You can have the best microservices in the world, but if your traffic control and identity systems live in separate universes, you’re begging for drift. Engineers want policy once, enforced everywhere. That’s exactly what happens when you connect Istio and Ping Identity.
Istio wraps your services in a service mesh that manages traffic, telemetry, and zero-trust enforcement. Ping Identity governs who’s allowed to get in and what they’re allowed to do once they’re there. Pair them and suddenly you get both control planes—network and identity—playing the same tune. The result is consistent policy, fewer surprises, and logs that read like receipts instead of riddles.

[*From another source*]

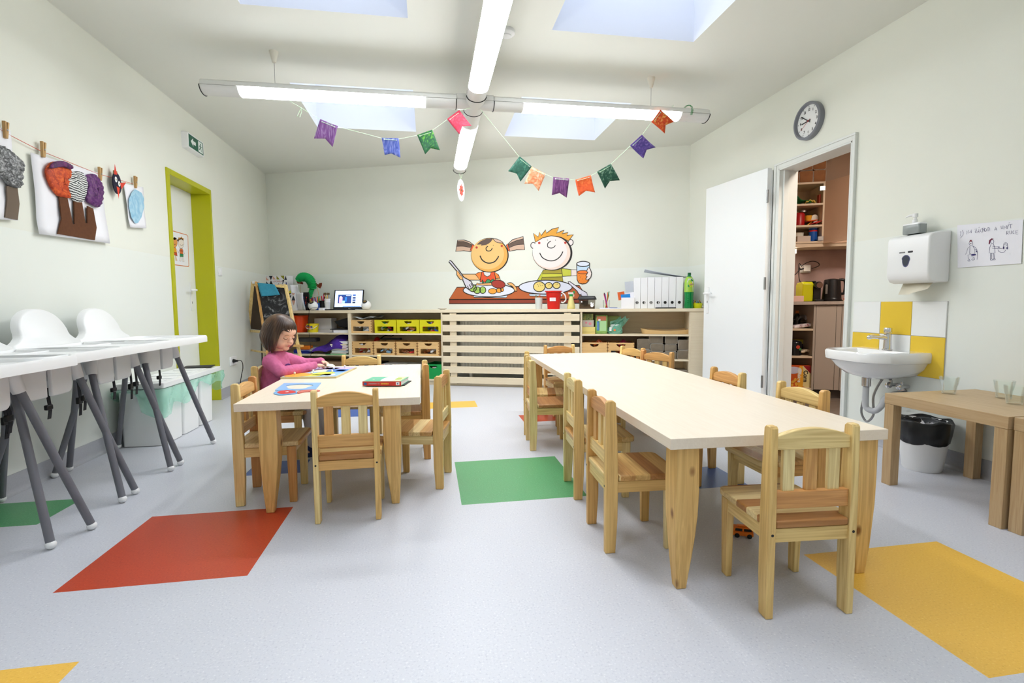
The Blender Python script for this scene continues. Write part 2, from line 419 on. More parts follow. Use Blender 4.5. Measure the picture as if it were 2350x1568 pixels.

How Istio and Ping Identity Work Together
At a high level, Istio handles the east-west traffic. Ping Identity takes care of north-south access. You place Ping as your identity provider handling OAuth, OIDC, or SAML tokens. Istio’s Envoy proxies then validate those tokens at the edge before a single packet hits your workloads. Access decisions are based on verified claims, not trust in network placement.
It’s not about dumping another policy file on your repo. It’s about taking the existing identity graph—users, service accounts, groups—and projecting it into the network layer where enforcement is automatic. Think of Ping as declaring intent and Istio as implementing it at runtime.
Integration Workflow in Plain Terms
- Connect Istio’s ingress gateway to Ping Identity via OIDC discovery.
- Configure JWT validation in Istio’s authentication policy, matching Ping’s issuer and audience.
- Map Ping groups or roles into Istio’s AuthorizationPolicy for fine-grained access.
- Rotate secrets and client IDs on a schedule, not in a panic.
If something fails, check token expiration first. Most broken integrations come down to a stale key set or mismatched issuer URL, not complex cryptography.